======== Source material
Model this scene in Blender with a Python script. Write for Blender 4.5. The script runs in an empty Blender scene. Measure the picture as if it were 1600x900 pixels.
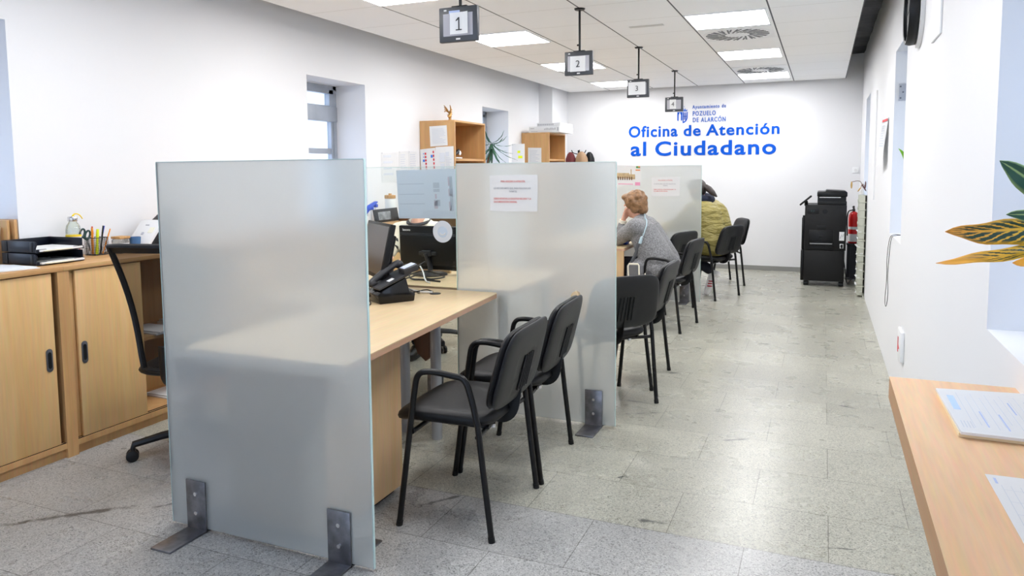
import bpy, bmesh, math, random
from mathutils import Vector, Matrix, Euler
random.seed(7)
SC = bpy.context.scene
COL = SC.collection
PI = math.pi

# ------------------------------------------------------------------ materials
def nmat(name):
    m = bpy.data.materials.new(name); m.use_nodes = True
    nt = m.node_tree; nt.nodes.clear()
    out = nt.nodes.new('ShaderNodeOutputMaterial')
    return m, nt, out
def nd(nt, typ, **kw):
    n = nt.nodes.new(typ)
    for k, v in kw.items():
        if k.startswith('_'): setattr(n, k[1:], v)
        else: n.inputs[k.replace('0_', '')].default_value = v
    return n
def lk(nt, a, b): nt.links.new(a, b)
def c4(c): return (c[0], c[1], c[2], 1.0)
def srgb(r, g, b):
    f = lambda v: ((v/255+.055)/1.055)**2.4 if v/255 > .04045 else v/255/12.92
    return (f(r), f(g), f(b))
def objco(nt, scale=(1, 1, 1), loc=(0, 0, 0)):
    tc = nt.nodes.new('ShaderNodeTexCoord'); mp = nt.nodes.new('ShaderNodeMapping')
    mp.inputs['Scale'].default_value = scale; mp.inputs['Location'].default_value = loc
    lk(nt, tc.outputs['Object'], mp.inputs['Vector']); return mp.outputs['Vector']
def M(name, col, rough=.5, metal=0., spec=.5, var=None, bump=None, col2=None, coat=0., sheen=0.):
    m, nt, out = nmat(name)
    p = nd(nt, 'ShaderNodeBsdfPrincipled')
    p.inputs['Base Color'].default_value = c4(col); p.inputs['Roughness'].default_value = rough
    p.inputs['Metallic'].default_value = metal; p.inputs['Specular IOR Level'].default_value = spec
    p.inputs['Coat Weight'].default_value = coat
    if sheen: p.inputs['Sheen Weight'].default_value = sheen
    v = objco(nt)
    if var:
        n = nd(nt, 'ShaderNodeTexNoise', Scale=var[0], Detail=4.0); lk(nt, v, n.inputs['Vector'])
        mx = nd(nt, 'ShaderNodeMixRGB'); c2 = col2 or tuple(c*(1-var[1]) for c in col)
        mx.inputs['Color1'].default_value = c4(col); mx.inputs['Color2'].default_value = c4(c2)
        r = nd(nt, 'ShaderNodeValToRGB'); r.color_ramp.elements[0].position = .35; r.color_ramp.elements[1].position = .65
        lk(nt, n.outputs['Fac'], r.inputs['Fac']); lk(nt, r.outputs['Color'], mx.inputs['Fac'])
        lk(nt, mx.outputs['Color'], p.inputs['Base Color'])
    if bump:
        n2 = nd(nt, 'ShaderNodeTexNoise', Scale=bump[0], Detail=3.0); lk(nt, v, n2.inputs['Vector'])
        b = nd(nt, 'ShaderNodeBump', Strength=bump[1], Distance=.01)
        lk(nt, n2.outputs['Fac'], b.inputs['Height']); lk(nt, b.outputs['Normal'], p.inputs['Normal'])
    lk(nt, p.outputs['BSDF'], out.inputs['Surface'])
    return m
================
> What you have to do
Please restate the material above line by line, exactly, beginning at its first line and ending with the line that contains "PI = math.pi", without any pictures.

> Response to this task
Model this scene in Blender with a Python script. Write for Blender 4.5. The script runs in an empty Blender scene. Measure the picture as if it were 1600x900 pixels.
import bpy, bmesh, math, random
from mathutils import Vector, Matrix, Euler
random.seed(7)
SC = bpy.context.scene
COL = SC.collection
PI = math.pi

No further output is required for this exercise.